Before Midnight

Before Midnight ★★★★½

This review may contain spoilers. I can handle the truth.

This review may contain spoilers.

At some point, “reality” was going to have to set in for these characters. I don’t mean being separated by time or distance like in the other movies, rather having to juggle their romantic relationship with the rest of their lives, and that’s what “Before Midnight” is all about. 

This movie was more romantically brutal than the previous two. We witness an unprecedented amount of arguing and resentment between the two characters. SPOILERS: they have been together for nine years and have two daughters of their own, as well as Jessie’s son from his previous marriage. While not entirely relying on the stress of raising a family to generate built-up tension between Jessie and Celine, the film does harness that stress and uses it to catalyze major arguments. 

The dialogue is, yet again, the backbone of this story - even if it is, admittedly, a bit corny at times. That’s just how these movies work. However, in this movie it seemed like Linklater as well as the two leads were more self-aware of the pretentious vibes some people get from this trilogy and poked fun at it a little bit. Which is just one of the many ways in which “Before Midnight” feels like it is more in the real world

Themes touching on the idea of true love compared to a sort of romantic fatalism as well as remaining an individual and retaining personal freedom in a relationship are at the heart of the story this movies wants to tell. I think this movie executes in exploring these themes almost perfectly. And the moral of this film, and the trilogy for that matter, is best represented by the final scene. To summarize, there is a reference to a time machine, and if the two characters want to continue loving each other, and laboring for the idea of true love despite the growing imperfection they continue to see in their relationship, then they have to use the time machine. I don’t want to give everything away because I’m a sucker, and I love how they execute this scene. 

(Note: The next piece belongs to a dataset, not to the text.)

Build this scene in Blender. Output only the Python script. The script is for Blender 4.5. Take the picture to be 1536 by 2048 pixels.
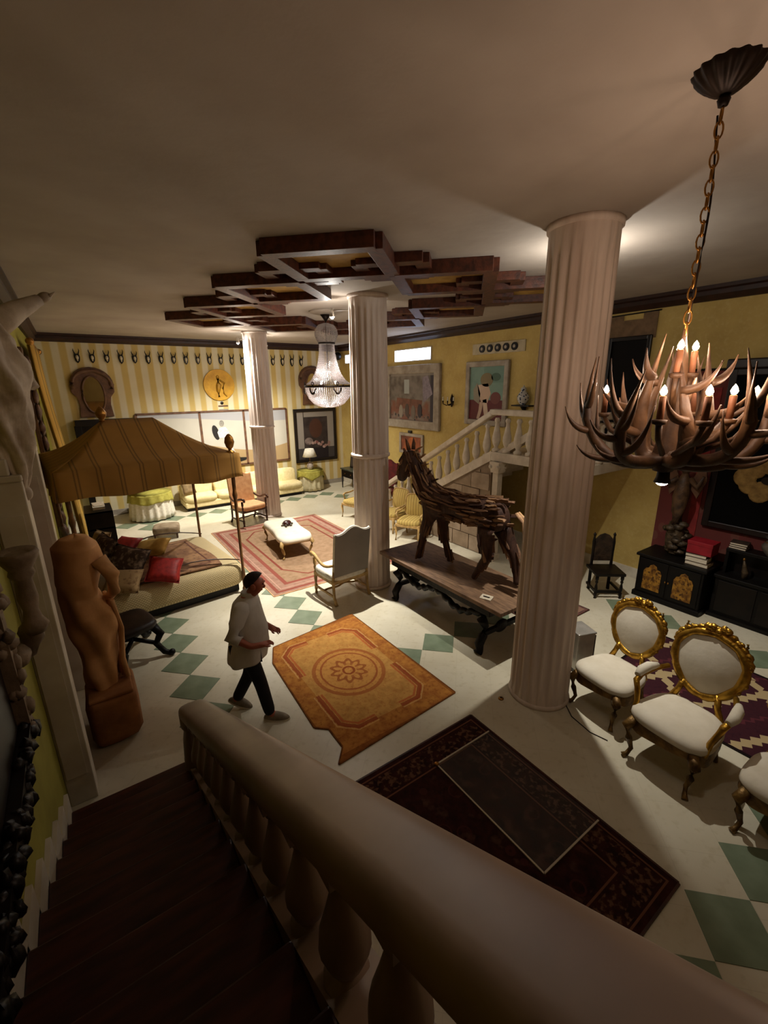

Shifting gears, this film sticks to the walking-and-talking format and I’m so happy it did. We also get hypnotizing tracking shots of car rides, dinner table conversation, walks through Greece and passionate, organic feeling arguments that cut deep. Linklater, Delpy and Hawke know what makes these films tick, and took their formula to an even greater height this time around. 

“Before Midnight” is a beautiful movie, and the trilogy is my new favorite thing. It’s possibly the most interesting and compelling cinematic examination of love I’ve ever watched. The format for these films lend themselves to thorough and cathartic looks into the lifelong love story of one fascinating couple. 

I’m like most people, I believe that three is a magic number. There’s something so perfect about a trilogy. But I might give my little finger for a great fourth film in this series.